I also wonder if some of this play has trickled down to other areas of media. With live musicals becoming such a big part of TV programming, it seems networks are thrilled to have people engage with the shows as camp while they watch them live. (I won't get into Sharknado here.) Aaron Tveit, who's 32 but looks like he's 42, seemed like a particularly old Danny Zuko in Fox's recent Grease: Live and I had several friends making the same joke about how he didn't look like a high school boy. While this doesn't get into the detail of many Star Trek fan narratives, the immediacy of the comments—and that one friend said the actor was actually Zuko's dad who was going back to school like Billy Madison—pointed in the same direction.

It seems like in this post-TWoP world everyone is able to watch a show, comment on it, keep track of thousands of details, share opinions, and even interact with some of the creators (by tweeting at them) and that this is a much more democratic version of the older models. There is much more interaction and analysis available today than there has ever been. While there is something amazing about a group of devoted fans writing their own versions of unseen scenes, I think there's much more ability to enjoy a show for a wide range of reasons today than there used to be.


  1. Aaron, I really enjoyed your post. I agree that contemporary media is, in many ways, defined by a form of convergence and interactivity that means that we are all on some level engaged in the kind of 'poaching' and paratextual readings Jenkins and Andrejevic write about; the examples of The Guardian and The Huffington Post are especially interesting to me, as they indicate a certain (democratic) collapse of journalistic culture into fan culture (if fan culture can be most broadly defined as a personal, 'unprofessional' engagement with a text explored in a public/shared forum).

    Both Jenkins and Morse last week cite Michel de Certeau in thinking about the structures of public life, and in reading this week's articles as well as your analysis I was reminded of this passage, from de Certeau's 'Walking in the City': "these practitioners [walkers] make use of spaces that cannot be seen...the paths that correspond in this intertwining, unrecognized poems in which each body is an element signed by many others, elude legibility...the networks of these moving, intersecting writings compose a manifold story that has neither author nor spectator, shaped out of fragments of trajectories and alterations of spaces: in relation to representations, it remains daily and indefinitely other” (de Certeau 93).

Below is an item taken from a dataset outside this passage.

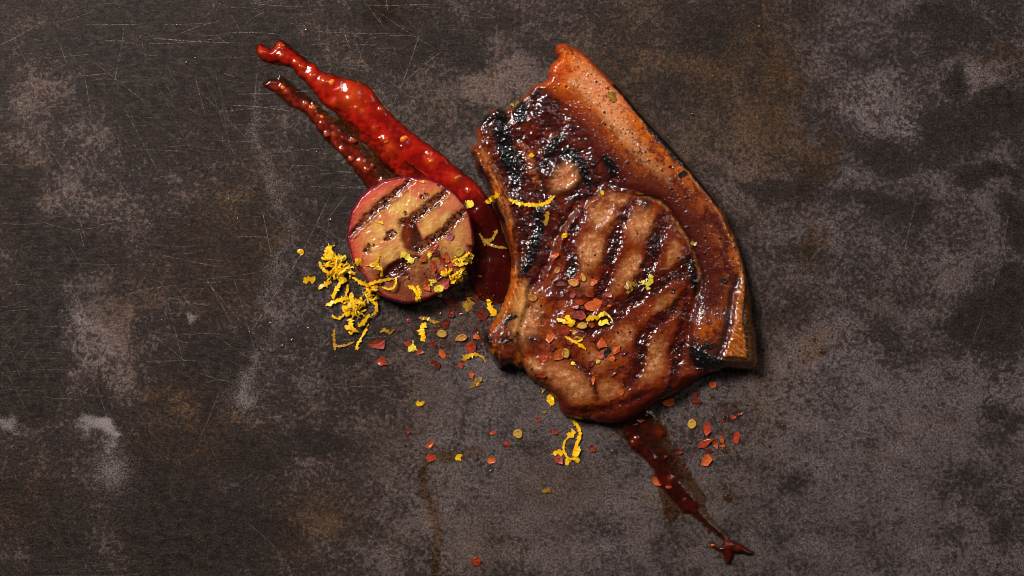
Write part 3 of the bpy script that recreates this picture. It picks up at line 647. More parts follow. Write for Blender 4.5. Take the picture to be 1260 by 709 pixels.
    C = mix(C, deep, np.clip(chh * (0.75 + 0.9 * n2), 0, 0.85)); C = mix(C, blk, np.clip(ch, 0, 1)); C = mix(C, blk, np.clip(rc, 0, 1)); C = mix(C, lin(150, 76, 32, K), (1 - sstep(0.6, 2.2, d)) * (rc > 0.05) * (Y > 92) * 0.9); C = mix(C, lin(30, 14, 9), bubd)
    g_ = C @ np.array([0.3, 0.55, 0.15]); C = g_[:, None] + (C - g_[:, None]) * 1.12
    C = np.clip(C, 0.003, 0.9)
    rough = np.clip(0.40 - 0.15 * gb - 0.1 * ch + 0.12 * n2, 0.15, 0.7)
    gloss = np.clip(0.45 + 0.45 * gb + 0.5 * cap + 0.4 * fat + 0.5 * ch + 0.4 * bub + 0.6 * n1 + 0.35 * tail - 0.35 * patch, 0.08, 1)
    # ---- side walls
    P2, z2, F2, src = skirt(P, z, F, B, [(-0.7, lambda t: t * 0.72), (-0.4, lambda t: t * 0.4), (1.2, lambda t: t * 0.14), (5.0, lambda t: t * 0 + 0.1)])
    C2 = C[src]; C2[n:] = mix(C2[n:], lin(120, 66, 34, K), np.full(len(C2) - n, 0.5))
    V = to_world(P2[:, 0], P2[:, 1], z2, 20.0)
    N = vnormals(V, F2)
    at = dict(tint=C2, rough=rough[src], gloss=gloss[src])
    fs = src[F2]
    sf = s_fat[fs].mean(1); sb = s_bone[fs].mean(1); sl = s_loin[fs].mean(1); de = d[fs].mean(1); te = d_edge[fs].mean(1); yy = Y[fs].mean(1)
    is_fat = sf > 0; is_rind = is_fat & (de < 1.0 + 2.2 * sstep(90, 120, yy) + rindw[fs].mean(1) * sstep(330, 360, yy)) & (te < 22) & (yy > 62)
    is_bone = ~is_fat & (sb > 0); is_loin = ~is_fat & ~is_bone & (sl > 0); is_cap = ~(is_fat | is_bone | is_loin)
    org = to_world(np.array(740.0), np.array(320.0), np.array(0.0))
    root = tag(empty('pork_chop', tuple(org)), 'glazed grilled pork chop with charred rib bone and thick orange fat edge', 'pork chop')
    part('loin_eye', V, F2, is_loin, N, M_meat, at, root, org)
    part('cap_muscle', V, F2, is_cap, N, M_cap, at, root, org)
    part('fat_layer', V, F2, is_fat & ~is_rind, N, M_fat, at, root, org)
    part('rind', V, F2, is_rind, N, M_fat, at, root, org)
    part('rib_bone', V, F2, is_bone, N, M_bone, at, root, org)
    stamp(P, z)
build_chop()

# ------------------------------------------------------------------ the plum half
PLUM = [(505,217),(523,218.5),(541,224.5),(556,234),(569,247),(578,263),(583,280),(583.5,297),(581,315),(574,332),(562,348),(543,361),(522,370),(500,374),(485,371.5),(470,366),(460,358),(452,349),(444,338),
        (436,330),(431,315),(427.5,300),(426.5,285),(429,268),(436,252),(447,238),(461,227.5),(480,219.5)]
def build_plum():
    out = smooth_line(PLUM, True, 4); out = out + np.stack([fbm(out, 24, 3, 140), fbm(out, 24, 3, 141)], 1) * 2.0
    P, F, d, _, B = field(out, 0.72); n = len(P); X, Y = P[:, 0], P[:, 1]
    W = P + np.stack([fbm(P, 10, 4, 121), fbm(P, 10, 4, 122)], 1) * 4 + np.stack([fbm(P, 3, 2, 123), fbm(P, 3, 2, 124)], 1) * 1.4
    n1 = fbm(P, 22, 3, 130, 0.5); n2 = fbm(P, 5, 4, 131, 0.6); n3 = fbm(P, 2.4, 2, 132)
    rays = fbm(np.stack([np.arctan2(Y - 290, X - 505) * 40, np.hypot(X - 505, Y - 290)], 1), 4, 3, 133, 0.6, 1, 0.12)
    bands = [([(503,224),(488,237),(474,249),(456,264),(441,279),(429,293)],9),([(550,234),(536,248),(518,262),(506,271),(494,275)],11),([(571,260),(557,274),(544,287),(527,299),(515,308)],11),([(516,316),(504,317),(492,323),(478,334),(466,345)],9)]
    gb = np.zeros(n); halo = np.zeros(n)
    for q, w in bands: gb = np.maximum(gb, band(W, q, w, 2.5) * np.clip(0.95 + 0.8 * n2 + 0.4 * n1, 0.5, 1)); halo = np.maximum(halo, band(W, q, w + 7, 6))
    for x, y, r in [(480,289,6),(476,293,4),(484,287,4),(452,308,6),(455,304,3),(461,303,2),(541,229,2.5),(520,243,4),(526,240,3),(499,263,3),(496,272,2),(434,326,6),(441,333,7),(497,336,6),(470,350,4),(580,306,5)]:
        gb = np.maximum(gb, spot(W, x, y, r, r * 0.7, 40, 0.4))
    pit = spot(P, 506, 290, 12.5, 21, -8, 0.45); pitc = spot(P + np.stack([fbm(P, 9, 2, 150), fbm(P, 9, 2, 151)], 1) * 2, 506, 290, 13 * (0.75 + 0.25 * sstep(268, 292, Y)), 22, -8, 0.2)
    e = np.clip(d / 5, 0, 1); z = 20 + 6 * np.sqrt(1 - (1 - e) ** 2)
    z += 4.0 * sstep(0, 60, d) + 1.6 * n1 + 0.4 * n2 + 0.25 * n3 + 0.22 * rays
    z -= gb * (2.0 - 1.2 * n2)
    for q, w in bands: z += 1.3 * band(W, [(x + 3.6, y + 4.2) for x, y in q], 3.5, 2.0) * sstep(-0.25, 0.2, fbm(P, 9, 2, 152))
    z -= 2.2 * pit
    notch = band(P, [(500,326),(486,332),(474,341)], 15, 4); z -= 5 * notch
    lowp = sstep(0, 8, (Y - 330) * 0.8 + (X - 500) * 0.55) * sstep(300, 330, Y); z -= 1.5 * lowp
    K = 0.98
    yel = lin(220, 164, 84, K); org_ = lin(208, 120, 76, K); red = lin(204, 70, 56, K); brn = lin(160, 96, 58, K); skin = lin(104, 16, 34); dk = lin(96, 34, 16); blk = lin(16, 12, 12)
    C = mix(np.tile(yel, (n, 1)), org_, sstep(-0.25, 0.4, n1 + 0.6 * rays)); C = mix(C, lin(232, 196, 124, K), 0.6 * sstep(0.05, 0.4, rays - 0.3 * n1))
    rim = 1 - sstep(5, 34, d + 9 * n1)
    C = mix(C, red, rim * 0.85 * (0.35 + 0.65 * sstep(545, 470, X + 0.4 * (Y - 290))))
    C = mix(C, mix(np.tile(brn, (n, 1)), lin(112, 52, 30, K), sstep(-.3, .25, n2 + n1)), 0.9 * sstep(300, 332, Y + 0.15 * (X - 505) + 10 * n1)); C = mix(C, red, 0.7 * (1 - sstep(2, 10, d + 5 * n1)) * (1 - sstep(318, 335, Y))); C = mix(C, lin(110, 50, 34, K), 0.6 * (1 - sstep(2, 8, d + 4 * n1)) * sstep(318, 335, Y))
    C = mix(C, brn, 0.6 * sstep(555, 575, X)); C = mix(C, lin(190, 110, 96, K), 0.4 * sstep(0.25, 0.5, n2) * rim)
    C = mix(C, lin(140, 58, 26), halo * 0.75)
    C = mix(C, dk, gb * 0.85); C = mix(C, blk, gb * sstep(-0.02, 0.16, n2 + 0.35 * n3))
    C = mix(C, mix(np.tile(lin(112, 34, 12), (n, 1)), lin(58, 12, 7), sstep(498, 511, X + 4 * n1)), pitc * 0.97); C = mix(C, lin(60, 12, 10), notch * 0.9)
    C = mix(C, lin(160, 40, 46, K), 0.8 * (1 - sstep(2, 8, d + 2 * n2)) * (0.3 + 0.7 * sstep(540, 480, X - 0.5 * (Y - 290)))); C = mix(C, skin, 1 - sstep(1.8, 4.6, d + 0.9 * n2))
    rough = np.clip(0.42 - 0.15 * gb + 0.1 * n2 - 0.15 * pitc, 0.18, 0.7); gloss = np.clip(0.5 + 0.6 * gb + 0.4 * notch + 0.6 * n1, 0.1, 1)
    P2, z2, F2, src = skirt(P, z, F, B, [(0.4, lambda t: t * 0.75), (3, lambda t: t * 0.45), (9, lambda t: t * 0.2), (19, lambda t: t * 0 + 0.1)])
    C2 = C[src]; C2[n:] = skin
    V = to_world(P2[:, 0], P2[:, 1], z2, 24.0); N = vnormals(V, F2); at = dict(tint=C2, rough=rough[src], gloss=gloss[src])
    fs = src[F2]; de = d[fs].mean(1); pt = pit[fs].mean(1)
    sk = (de < 2.6) | (F2.max(1) >= n); pi_ = ~sk & (pitc[fs].mean(1) > 0.5)
    org = to_world(np.array(505.0), np.array(295.0), np.array(0.0))
    root = tag(empty('plum_half', tuple(org)), 'grilled plum half lying cut side up with dark grill stripes', 'plum')
    part('flesh', V, F2, ~sk & ~pi_, N, M_plum, at, root, org); part('skin', V, F2, sk, N, M_skin, at, root, org); part('stone_hollow', V, F2, pi_, N, M_plum, at, root, org)
    stamp(P, z)
build_plum()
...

    The idea of the unseen space and the decentralized text, which in the passage above describes the relation of the city to its (mobile) inhabitant, is interesting both in terms of the ‘unseen’ lives of TV characters like Luke and our own use of mobile technologies to bring our media closer to us as we collectively excavate them of a single or concrete legibility.

    (de Certeau, Michel, trans. Steven Rendall. The Practice of Everyday Life. Berkeley: University of California Press, 1984.)

  2. Aaron, I like your title a lot, and it does remind me of the definition that Jenkins offers in his article. He defines “poaching” as “an impertinent raid on the literary preserve that takes away only those things that seem useful or pleasurable to the reader.” (471) He states that the current definition of a “fan” is not someone who enjoy readings the specific book or watching the particular program over and over again, but someone who “translating the viewing into some type of cultural activist, by sharing feeling and thoughts about the program content with friends, by joining a community of other fans who share common interest. “ (473) In another word, we are all some sorts of the fan under; we are all either creating the related- materials or consuming. We are all stepping into the “participatory culture” from the “spectator culture.” I like the part you mentioned how the network made platforms for the audience to “poach” those textual materials. So instead saying that we are all poachers, one could argue that we are all providers/consumers.